Peak periods are the moments when your site draws the most electricity from the grid. These are not always long stretches. Often, they are short bursts, machinery starting together, compressors kicking in, heating or cooling systems ramping up, or a shift beginning all at once.
Those spikes matter because many tariffs and network charges are influenced by your highest levels of demand rather than your average use. A brief surge can carry more weight than hours of steady consumption.
So reducing peaks is not about using less electricity overall. It is about avoiding those sharp, expensive moments.
On industrial and commercial sites, peaks often come from timing rather than total load. Several systems starting together is a common cause. A factory may bring multiple machines online at the start of a shift. A warehouse might begin charging equipment while lighting and conveyors are already running.
Heating and cooling systems can contribute as well, particularly during colder mornings or warmer afternoons when demand rises quickly. Even routine operations can create spikes if they are not staggered.
It is rarely one single piece of equipment. It is the combination.
Because peak demand is often measured separately from total consumption. In simple terms, your highest draw can influence part of your electricity cost in a way that steady usage does not. That is why shaving the top off those peaks can have an effect out of proportion to the energy saved.
Think of it as smoothing the profile rather than shrinking it. The site may still use the same amount of electricity over the day, but it avoids the most expensive moments.
That distinction is easy to miss at first.
Bringing machines online in sequence rather than all at once can reduce sudden spikes.
Some processes can be shifted slightly to avoid coinciding with peak demand periods.

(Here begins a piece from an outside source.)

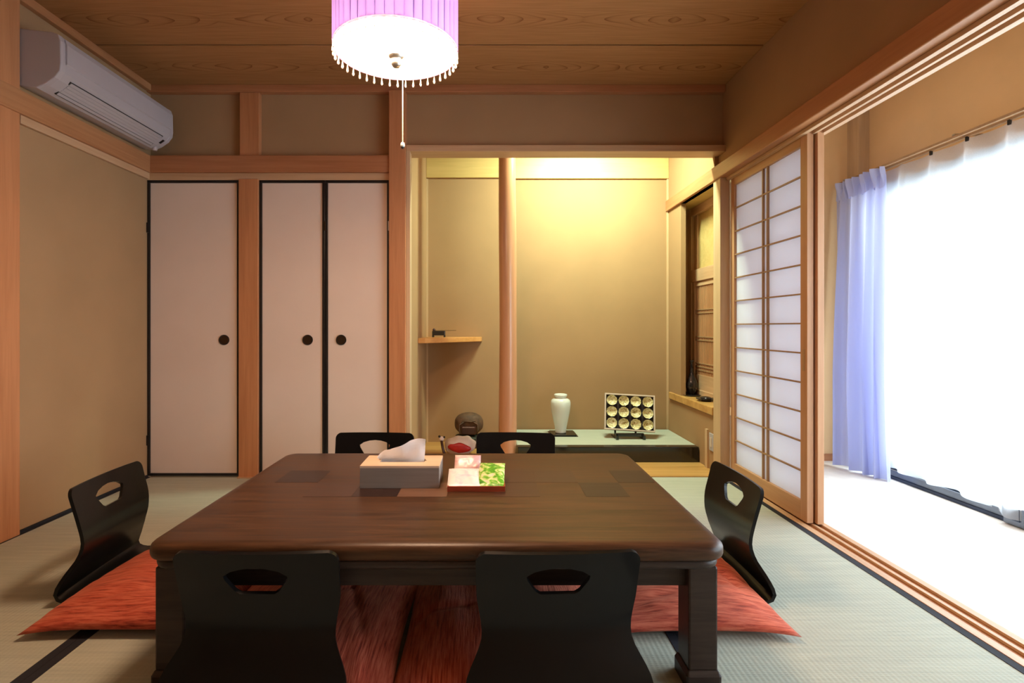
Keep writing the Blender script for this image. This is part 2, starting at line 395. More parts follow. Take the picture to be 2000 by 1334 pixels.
d1 = fusuma('door_1', XL+.001, -1.496, -1.591, 'single closet door in the left corner with black frame and round pull')
d2 = fusuma('door_2', -1.377, -.982, -1.087, 'left leaf of the double closet doors, round pull near its right edge')
d3 = fusuma('door_3', -.980, -.592, -.885, 'right leaf of the double closet doors, round pull near its left edge')
for z in (1.50, .22): obj('hinge', box(XL+.001, XL+.012, 3.198, 3.206, z-.03, z+.03), 'frame_black', d1)
for z in (1.51,): obj('hinge', box(-.600, -.590, 3.196, 3.206, z-.028, z+.028), 'steel', d3); obj('hinge', box(-.986, -.976, 3.198, 3.206, z-.028, z+.028), 'hikite', d2)

# ------------------------------------------------------------ alcove
TX0, TX1, TY = -.479, 1.405, 4.155
struct('wall_alcove_left', box(TX0-.1, TX0, 3.335, TY+.1, -.05, CEIL+.05), 'wall', 'left side wall of the alcove')
struct('wall_alcove_back', box(TX0-.1, 1.75, TY, TY+.1, -.05, CEIL+.05), 'wall', 'back wall of the alcove')
struct('ceiling_alcove', box(TX0-.1, 1.75, 3.32, TY+.1, CEIL-.01, CEIL+.05), 'ceiling', 'alcove ceiling')
struct('floor_alcove', box(TX0-.1, 1.45, 3.20, TY+.05, -.06, .004), 'toko_floor', 'glossy orange wooden floor board of the alcove')
struct('wall_alcove_right', join(box(TX1, TX1+.035, 3.30, TY, -.05, .355), box(TX1, TX1+.035, 3.876, TY, .355, 1.80), box(TX1, TX1+.035, 3.30, TY, 1.80, CEIL+.05)), 'wall', 'right side wall of the alcove around the window niche')
# bands
struct('trim_18', box(TX0, .098, TY-.02, TY, 2.062, CEIL), 'band', 'yellowish board high on the back wall left of the log pillar', bevel=.003)
struct('trim_19', box(.102, TX1, TY-.02, TY, 2.055, CEIL), 'band', 'yellowish board high on the back wall right of the log pillar', bevel=.003)
struct('trim_20', box(TX1-.012, TX1, TY-.012, TY, .105, 2.055), 'pale_z', 'thin corner strip at the back right of the alcove')
struct('trim_21', box(TX0, TX0+.012, TY-.012, TY, .004, 2.055), 'pale_z', 'thin corner strip at the back left of the alcove')
def logfn():
    n = 28; v, f = [], []; Z = [0, .01]+[k*.12 for k in range(1, 20)]+[2.35]
    for z in Z:
        r = .0605-.003*z/2.35+.0012*math.sin(z*5.2); cx = .132+.004*math.sin(z*2.1); cy = 3.612
        for k in range(n):
            a = 2*PI*k/n; rr = r*(1+.02*math.sin(3*a+z)); v.append((cx+rr*math.cos(a), cy+rr*math.sin(a), z))
    m = len(Z)
    for j in range(m-1):
        for k in range(n):
            a, b = j*n+k, j*n+(k+1) % n; f.append((a, b, b+n, a+n))
    f.append(tuple(range(n))[::-1]); f.append(tuple((m-1)*n+k for k in range(n))); return v, f
struct('trim_22', logfn(), 'log', 'smooth reddish log pillar standing in the alcove', smooth=True)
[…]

Forklifts, vehicles and other equipment often create peaks when charged together.
These changes do not require new equipment. They rely on understanding how the site runs and making small adjustments.
A battery can discharge during short periods of high demand, reducing the amount of electricity taken from the grid at that moment. Instead of drawing everything at once, part of the load is supplied from stored energy.
This is particularly useful for short, sharp peaks. The battery does not need to run for long. It only needs to support the site during those critical windows. Outside those periods, it can recharge, either from the grid at quieter times or from on-site generation if available.
Used this way, storage becomes a timing tool rather than a replacement for grid supply.
It can, especially during the middle of the day when solar output is strongest. If peak demand happens during daylight hours, solar generation can offset part of that load directly.
However, solar alone does not always solve the problem. If peaks occur early in the morning or later in the day, the overlap may be limited. That is where combining solar with storage or operational changes can make a difference.
The timing of both demand and generation is what counts.
Efficiency still matters. Reducing unnecessary consumption lowers costs across the board, including during peak periods. Upgrading lighting, improving controls, maintaining equipment properly and avoiding waste all contribute.
That said, peak shaving is slightly different. A site can be efficient overall and still have costly spikes. Addressing those spikes directly often requires looking at timing rather than just total use.
Both approaches tend to work better together.
It can, though not always in a disruptive way. Many adjustments are small. Staggering start times by a few minutes, shifting a charging window, or adjusting control settings may be enough to reduce peaks without affecting productivity.
More significant changes, such as altering shift patterns or production timing, need careful consideration. The aim is to reduce unnecessary peaks without creating new operational problems.
Most sites find a balance that works in practice.
Meter data is the starting point. Looking at how demand changes over the day, rather than just total consumption, reveals where the spikes occur. This often highlights patterns that are not obvious from bills alone.
Once those patterns are clear, it becomes easier to identify which systems are contributing and when. That allows targeted changes rather than guesswork.
Without that visibility, it is easy to chase the wrong issue.
It tends to have the greatest impact on sites with sharp, repeated spikes rather than steady demand. Factories, warehouses and larger commercial buildings often fall into this category, especially where equipment or processes start together.
If demand is already smooth and consistent, there may be less scope to reduce peaks. In that case, other approaches such as efficiency or generation may take priority.
Peak shaving is most effective where the problem is clearly visible.
Start by looking at how demand changes through the day. Identify the moments where usage jumps rather than where it stays steady. From there, consider whether those peaks can be reduced through timing, control changes or support from storage.
This approach tends to reveal practical opportunities quite quickly. It also avoids making changes that look sensible on paper but do little to affect actual costs.
Once the peaks are understood, the options usually become clearer.